- THE EXERCISE -
Give the listing again in full, exactly as written.

- MATERIAL -
========
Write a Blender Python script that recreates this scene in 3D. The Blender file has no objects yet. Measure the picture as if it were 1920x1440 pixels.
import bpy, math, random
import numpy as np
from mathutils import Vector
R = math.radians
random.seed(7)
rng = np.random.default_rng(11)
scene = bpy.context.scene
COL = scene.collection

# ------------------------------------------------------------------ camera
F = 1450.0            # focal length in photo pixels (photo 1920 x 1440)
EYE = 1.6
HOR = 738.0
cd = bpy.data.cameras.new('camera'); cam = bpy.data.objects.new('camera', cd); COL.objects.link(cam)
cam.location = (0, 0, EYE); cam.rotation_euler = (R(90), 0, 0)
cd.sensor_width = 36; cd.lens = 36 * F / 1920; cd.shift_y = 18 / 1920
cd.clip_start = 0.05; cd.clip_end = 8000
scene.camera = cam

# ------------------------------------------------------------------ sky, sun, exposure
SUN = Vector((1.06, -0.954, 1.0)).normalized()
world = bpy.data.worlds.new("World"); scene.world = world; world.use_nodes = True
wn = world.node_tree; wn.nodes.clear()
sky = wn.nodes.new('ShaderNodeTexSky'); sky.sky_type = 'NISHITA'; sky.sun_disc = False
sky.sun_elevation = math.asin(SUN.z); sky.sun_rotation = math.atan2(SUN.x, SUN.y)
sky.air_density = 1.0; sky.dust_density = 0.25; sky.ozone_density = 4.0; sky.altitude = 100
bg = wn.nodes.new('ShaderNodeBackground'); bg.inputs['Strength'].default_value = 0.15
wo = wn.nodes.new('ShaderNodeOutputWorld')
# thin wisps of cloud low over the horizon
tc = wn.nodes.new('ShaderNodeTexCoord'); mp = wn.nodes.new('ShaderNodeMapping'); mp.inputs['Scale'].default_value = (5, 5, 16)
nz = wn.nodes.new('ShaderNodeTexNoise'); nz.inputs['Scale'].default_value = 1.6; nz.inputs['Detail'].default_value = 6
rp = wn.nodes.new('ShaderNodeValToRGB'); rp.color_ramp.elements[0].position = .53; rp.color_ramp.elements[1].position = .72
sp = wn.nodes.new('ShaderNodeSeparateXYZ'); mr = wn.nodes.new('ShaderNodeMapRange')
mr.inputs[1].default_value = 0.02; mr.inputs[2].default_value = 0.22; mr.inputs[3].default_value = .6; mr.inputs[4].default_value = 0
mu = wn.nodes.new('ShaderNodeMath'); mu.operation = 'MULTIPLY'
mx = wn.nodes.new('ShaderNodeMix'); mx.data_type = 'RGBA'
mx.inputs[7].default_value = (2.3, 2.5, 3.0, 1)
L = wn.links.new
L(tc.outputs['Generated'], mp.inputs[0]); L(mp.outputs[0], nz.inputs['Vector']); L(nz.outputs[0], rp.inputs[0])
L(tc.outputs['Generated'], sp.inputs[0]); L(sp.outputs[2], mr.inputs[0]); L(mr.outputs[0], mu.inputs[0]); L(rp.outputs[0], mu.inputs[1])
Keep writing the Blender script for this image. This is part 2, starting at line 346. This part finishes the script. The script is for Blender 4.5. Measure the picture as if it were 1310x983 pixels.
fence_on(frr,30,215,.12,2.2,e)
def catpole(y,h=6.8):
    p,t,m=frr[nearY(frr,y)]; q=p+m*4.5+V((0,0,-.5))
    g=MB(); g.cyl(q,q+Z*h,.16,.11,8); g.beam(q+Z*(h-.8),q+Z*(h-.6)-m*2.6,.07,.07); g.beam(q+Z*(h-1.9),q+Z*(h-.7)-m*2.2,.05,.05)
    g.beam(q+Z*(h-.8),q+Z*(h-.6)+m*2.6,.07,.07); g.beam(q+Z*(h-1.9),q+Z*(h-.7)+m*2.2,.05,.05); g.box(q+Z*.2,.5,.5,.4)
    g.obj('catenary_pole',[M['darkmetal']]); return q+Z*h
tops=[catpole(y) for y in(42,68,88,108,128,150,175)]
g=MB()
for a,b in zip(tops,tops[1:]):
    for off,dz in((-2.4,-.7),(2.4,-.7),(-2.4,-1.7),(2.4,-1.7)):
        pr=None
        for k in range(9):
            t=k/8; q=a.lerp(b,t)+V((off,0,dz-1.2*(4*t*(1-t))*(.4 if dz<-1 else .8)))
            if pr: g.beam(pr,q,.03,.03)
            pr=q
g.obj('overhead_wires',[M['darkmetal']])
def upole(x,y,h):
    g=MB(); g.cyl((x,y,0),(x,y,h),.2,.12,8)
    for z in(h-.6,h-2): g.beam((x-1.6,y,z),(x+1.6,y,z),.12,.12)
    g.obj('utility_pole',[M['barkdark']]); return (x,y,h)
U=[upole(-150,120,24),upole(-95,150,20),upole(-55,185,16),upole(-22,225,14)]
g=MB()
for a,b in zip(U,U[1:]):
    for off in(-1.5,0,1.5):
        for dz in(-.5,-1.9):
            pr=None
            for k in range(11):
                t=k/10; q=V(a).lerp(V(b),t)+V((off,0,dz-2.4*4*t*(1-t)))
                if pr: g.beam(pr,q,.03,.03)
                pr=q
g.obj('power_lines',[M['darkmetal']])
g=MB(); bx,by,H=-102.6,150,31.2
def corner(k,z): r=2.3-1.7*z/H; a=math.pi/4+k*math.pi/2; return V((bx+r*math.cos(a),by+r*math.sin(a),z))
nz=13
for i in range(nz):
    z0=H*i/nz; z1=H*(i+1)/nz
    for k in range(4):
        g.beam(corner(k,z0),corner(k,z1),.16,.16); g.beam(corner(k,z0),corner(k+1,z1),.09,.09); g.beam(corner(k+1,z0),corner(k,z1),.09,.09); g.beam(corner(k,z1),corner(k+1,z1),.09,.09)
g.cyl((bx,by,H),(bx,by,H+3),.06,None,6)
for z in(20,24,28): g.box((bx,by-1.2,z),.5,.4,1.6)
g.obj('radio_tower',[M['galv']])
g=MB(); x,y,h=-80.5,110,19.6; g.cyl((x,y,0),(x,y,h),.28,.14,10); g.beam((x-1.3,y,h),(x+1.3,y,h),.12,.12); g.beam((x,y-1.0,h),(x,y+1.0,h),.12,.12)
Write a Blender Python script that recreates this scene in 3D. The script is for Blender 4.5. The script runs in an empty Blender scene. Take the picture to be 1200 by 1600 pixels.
========
- SOLUTION BELOW -
Write a Blender Python script that recreates this scene in 3D. The Blender file has no objects yet. Measure the picture as if it were 1920x1440 pixels.
import bpy, math, random
import numpy as np
from mathutils import Vector
R = math.radians
random.seed(7)
rng = np.random.default_rng(11)
scene = bpy.context.scene
COL = scene.collection

# ------------------------------------------------------------------ camera
F = 1450.0            # focal length in photo pixels (photo 1920 x 1440)
EYE = 1.6
HOR = 738.0
cd = bpy.data.cameras.new('camera'); cam = bpy.data.objects.new('camera', cd); COL.objects.link(cam)
cam.location = (0, 0, EYE); cam.rotation_euler = (R(90), 0, 0)
cd.sensor_width = 36; cd.lens = 36 * F / 1920; cd.shift_y = 18 / 1920
cd.clip_start = 0.05; cd.clip_end = 8000
scene.camera = cam

# ------------------------------------------------------------------ sky, sun, exposure
SUN = Vector((1.06, -0.954, 1.0)).normalized()
world = bpy.data.worlds.new("World"); scene.world = world; world.use_nodes = True
wn = world.node_tree; wn.nodes.clear()
sky = wn.nodes.new('ShaderNodeTexSky'); sky.sky_type = 'NISHITA'; sky.sun_disc = False
sky.sun_elevation = math.asin(SUN.z); sky.sun_rotation = math.atan2(SUN.x, SUN.y)
sky.air_density = 1.0; sky.dust_density = 0.25; sky.ozone_density = 4.0; sky.altitude = 100
bg = wn.nodes.new('ShaderNodeBackground'); bg.inputs['Strength'].default_value = 0.15
wo = wn.nodes.new('ShaderNodeOutputWorld')
# thin wisps of cloud low over the horizon
tc = wn.nodes.new('ShaderNodeTexCoord'); mp = wn.nodes.new('ShaderNodeMapping'); mp.inputs['Scale'].default_value = (5, 5, 16)
nz = wn.nodes.new('ShaderNodeTexNoise'); nz.inputs['Scale'].default_value = 1.6; nz.inputs['Detail'].default_value = 6
rp = wn.nodes.new('ShaderNodeValToRGB'); rp.color_ramp.elements[0].position = .53; rp.color_ramp.elements[1].position = .72
sp = wn.nodes.new('ShaderNodeSeparateXYZ'); mr = wn.nodes.new('ShaderNodeMapRange')
mr.inputs[1].default_value = 0.02; mr.inputs[2].default_value = 0.22; mr.inputs[3].default_value = .6; mr.inputs[4].default_value = 0
mu = wn.nodes.new('ShaderNodeMath'); mu.operation = 'MULTIPLY'
mx = wn.nodes.new('ShaderNodeMix'); mx.data_type = 'RGBA'
mx.inputs[7].default_value = (2.3, 2.5, 3.0, 1)
L = wn.links.new
L(tc.outputs['Generated'], mp.inputs[0]); L(mp.outputs[0], nz.inputs['Vector']); L(nz.outputs[0], rp.inputs[0])
L(tc.outputs['Generated'], sp.inputs[0]); L(sp.outputs[2], mr.inputs[0]); L(mr.outputs[0], mu.inputs[0]); L(rp.outputs[0], mu.inputs[1])
Keep writing the Blender script for this image. This is part 2, starting at line 346. This part finishes the script. The script is for Blender 4.5. Measure the picture as if it were 1310x983 pixels.
fence_on(frr,30,215,.12,2.2,e)
def catpole(y,h=6.8):
    p,t,m=frr[nearY(frr,y)]; q=p+m*4.5+V((0,0,-.5))
    g=MB(); g.cyl(q,q+Z*h,.16,.11,8); g.beam(q+Z*(h-.8),q+Z*(h-.6)-m*2.6,.07,.07); g.beam(q+Z*(h-1.9),q+Z*(h-.7)-m*2.2,.05,.05)
    g.beam(q+Z*(h-.8),q+Z*(h-.6)+m*2.6,.07,.07); g.beam(q+Z*(h-1.9),q+Z*(h-.7)+m*2.2,.05,.05); g.box(q+Z*.2,.5,.5,.4)
    g.obj('catenary_pole',[M['darkmetal']]); return q+Z*h
tops=[catpole(y) for y in(42,68,88,108,128,150,175)]
g=MB()
for a,b in zip(tops,tops[1:]):
    for off,dz in((-2.4,-.7),(2.4,-.7),(-2.4,-1.7),(2.4,-1.7)):
        pr=None
        for k in range(9):
            t=k/8; q=a.lerp(b,t)+V((off,0,dz-1.2*(4*t*(1-t))*(.4 if dz<-1 else .8)))
            if pr: g.beam(pr,q,.03,.03)
            pr=q
g.obj('overhead_wires',[M['darkmetal']])
def upole(x,y,h):
    g=MB(); g.cyl((x,y,0),(x,y,h),.2,.12,8)
    for z in(h-.6,h-2): g.beam((x-1.6,y,z),(x+1.6,y,z),.12,.12)
    g.obj('utility_pole',[M['barkdark']]); return (x,y,h)
U=[upole(-150,120,24),upole(-95,150,20),upole(-55,185,16),upole(-22,225,14)]
g=MB()
for a,b in zip(U,U[1:]):
    for off in(-1.5,0,1.5):
        for dz in(-.5,-1.9):
            pr=None
            for k in range(11):
                t=k/10; q=V(a).lerp(V(b),t)+V((off,0,dz-2.4*4*t*(1-t)))
                if pr: g.beam(pr,q,.03,.03)
                pr=q
g.obj('power_lines',[M['darkmetal']])
g=MB(); bx,by,H=-102.6,150,31.2
def corner(k,z): r=2.3-1.7*z/H; a=math.pi/4+k*math.pi/2; return V((bx+r*math.cos(a),by+r*math.sin(a),z))
nz=13
for i in range(nz):
    z0=H*i/nz; z1=H*(i+1)/nz
    for k in range(4):
        g.beam(corner(k,z0),corner(k,z1),.16,.16); g.beam(corner(k,z0),corner(k+1,z1),.09,.09); g.beam(corner(k+1,z0),corner(k,z1),.09,.09); g.beam(corner(k,z1),corner(k+1,z1),.09,.09)
g.cyl((bx,by,H),(bx,by,H+3),.06,None,6)
for z in(20,24,28): g.box((bx,by-1.2,z),.5,.4,1.6)
g.obj('radio_tower',[M['galv']])
g=MB(); x,y,h=-80.5,110,19.6; g.cyl((x,y,0),(x,y,h),.28,.14,10); g.beam((x-1.3,y,h),(x+1.3,y,h),.12,.12); g.beam((x,y-1.0,h),(x,y+1.0,h),.12,.12)
Write a Blender Python script that recreates this scene in 3D. The script is for Blender 4.5. The script runs in an empty Blender scene. Take the picture to be 1200 by 1600 pixels.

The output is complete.